Se me ocurre el Requiem de Guerra de Benjamin Britten, como ejemplo de una obra perfectamente expresiva de la tristeza inefable de la 2ª Guerra Mundial, pero que no consigue llevarme a mí, por lo menos, a la presencia de Dios. Y eso que Britten —que también compuso óperas— no es que exagerara tanto como otros la atonalidad y disonancia. Canté hace 50 años su composición para tenor y piano sobre Los sonetos sagrados de John Donne. Una obra muy expresiva, puede ser, y con letra de inmensa sensibilidad cristiana; pero no recuerdo que nadie se llevara un pañuelo a los ojos al oírme…
Para esto último —para tocar el cielo en adoración— para estos últimos 100 años habría que pensar más bien en discos de todo tipo de estilo musical popular cristiana. Las agrupaciones corales góspel, por ejemplo, conmueven; pero no es habitual que canten con orquesta sinfónica.
Quiero terminar volviendo al romanticismo del siglo XIX para mencionar la 2ª Sinfonía, Lobgesang (Himno de alabanza), de Félix Mendelssohn. Fue su única sinfonía que empleó coro y voces solistas, como había hecho ya Beethoven en su novena.
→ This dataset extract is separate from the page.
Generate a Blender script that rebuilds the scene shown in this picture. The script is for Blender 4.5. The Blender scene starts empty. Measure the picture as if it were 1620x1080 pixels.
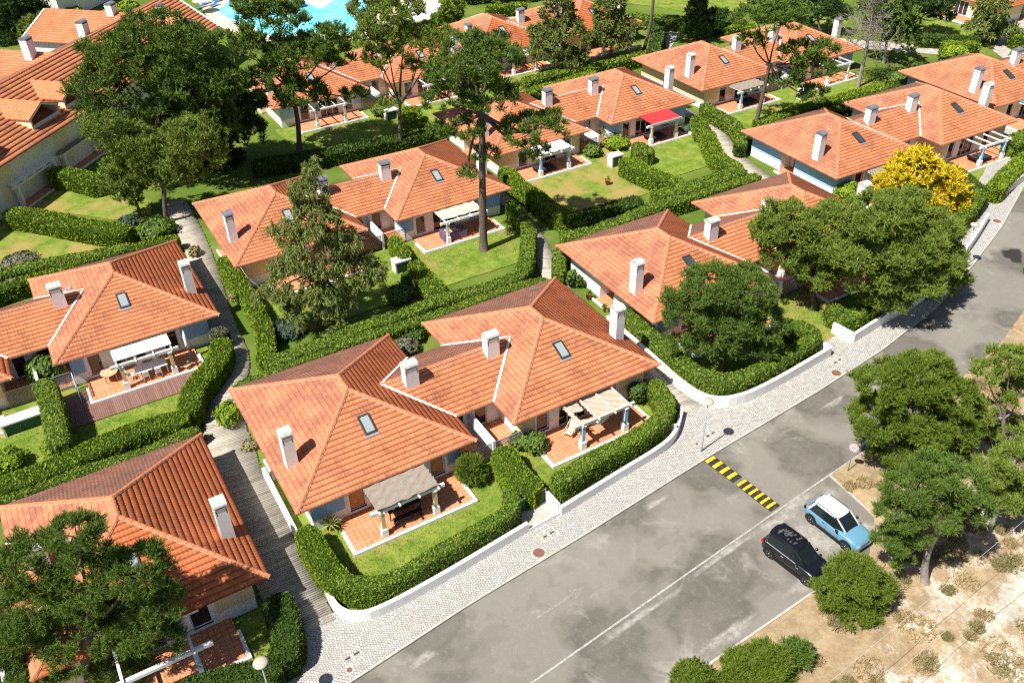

Su padre fue un judío agnóstico, un banquero acaudalado, hijo a su vez del gran filósofo judío-alemán Moisés Mendelssohn. De acuerdo con las ideas agnósticas de su padre, Félix no fue circuncidado al nacer y no se le dio una educación religiosa; y sin embargo se bautizó en la Iglesia Reformada con siete años de edad. Y compuso numerosas obras corales de hondo sentimiento cristiano.
La Sinfonía Nº 2 de Mendelssohn difiere de la Nº 9 de Beethoven, en que es netamente cristiana. Sigue textos bíblicos e incorpora un himno evangélico. Levanta el espíritu de la persona creyente, en adoración y alabanza, con un optimismo, una alegría de vivir, un gozo inmenso por el sabor que te deja en la boca y en el alma alabar a Dios.
En fin… ¡Que disfrutes tú de lo que te eleva a ti el espíritu al encuentro con Dios!